Algebra - Simultaneous Equations

Solve the simultaneous equations:

1. $3x + 2y = 13$
2. $x - 2y = -1$

Step 1: Add the equations to eliminate y. $(3x + x) + (2y - 2y) = 13 + (-1)$ $4x = 12$ $x = 3$

Step 2: Substitute $x = 3$ into equation (2). $3 - 2y = -1$ $-2y = -4$ $y = 2$

Final Answer: $x = 3, y = 2$

Since the coefficients of 'y' are the same magnitude but opposite signs (+2 and -2), the Elimination Method by addition is the most efficient way to solve this.

Solve for x and y:

1. $y = x + 1$
2. $x^2 + y^2 = 25$

Step 1: Substitute $y = x + 1$ into the second equation. $x^2 + (x + 1)^2 = 25$ $x^2 + (x^2 + 2x + 1) = 25$ $2x^2 + 2x - 24 = 0$

Step 2: Divide by 2 and factorize. $x^2 + x - 12 = 0$ $(x + 4)(x - 3) = 0$ So, $x = -4$ or $x = 3$

Step 3: Find corresponding y values.
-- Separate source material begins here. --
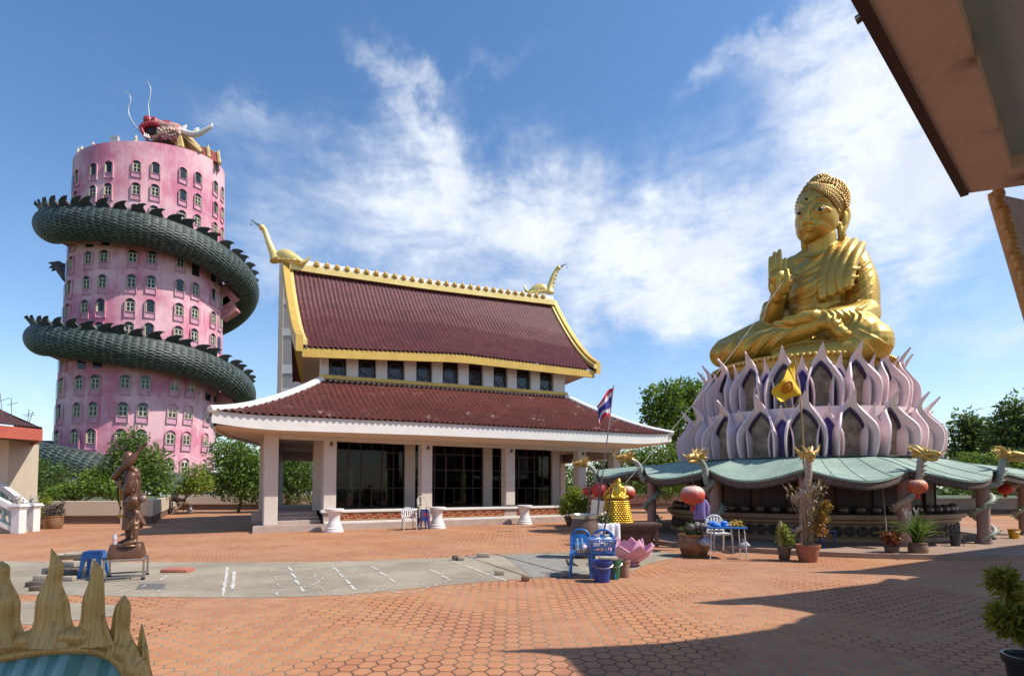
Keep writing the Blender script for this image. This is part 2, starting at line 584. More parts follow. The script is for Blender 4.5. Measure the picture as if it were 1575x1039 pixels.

If $x = -4, y = -4 + 1 = -3$ If $x = 3, y = 3 + 1 = 4$

Final Answer: $(-4, -3)$ and $(3, 4)$

This is a linear-quadratic system. The substitution method is required. Replacing 'y' in the circle equation with the linear expression for 'x' results in a quadratic equation, leading to two possible points of intersection.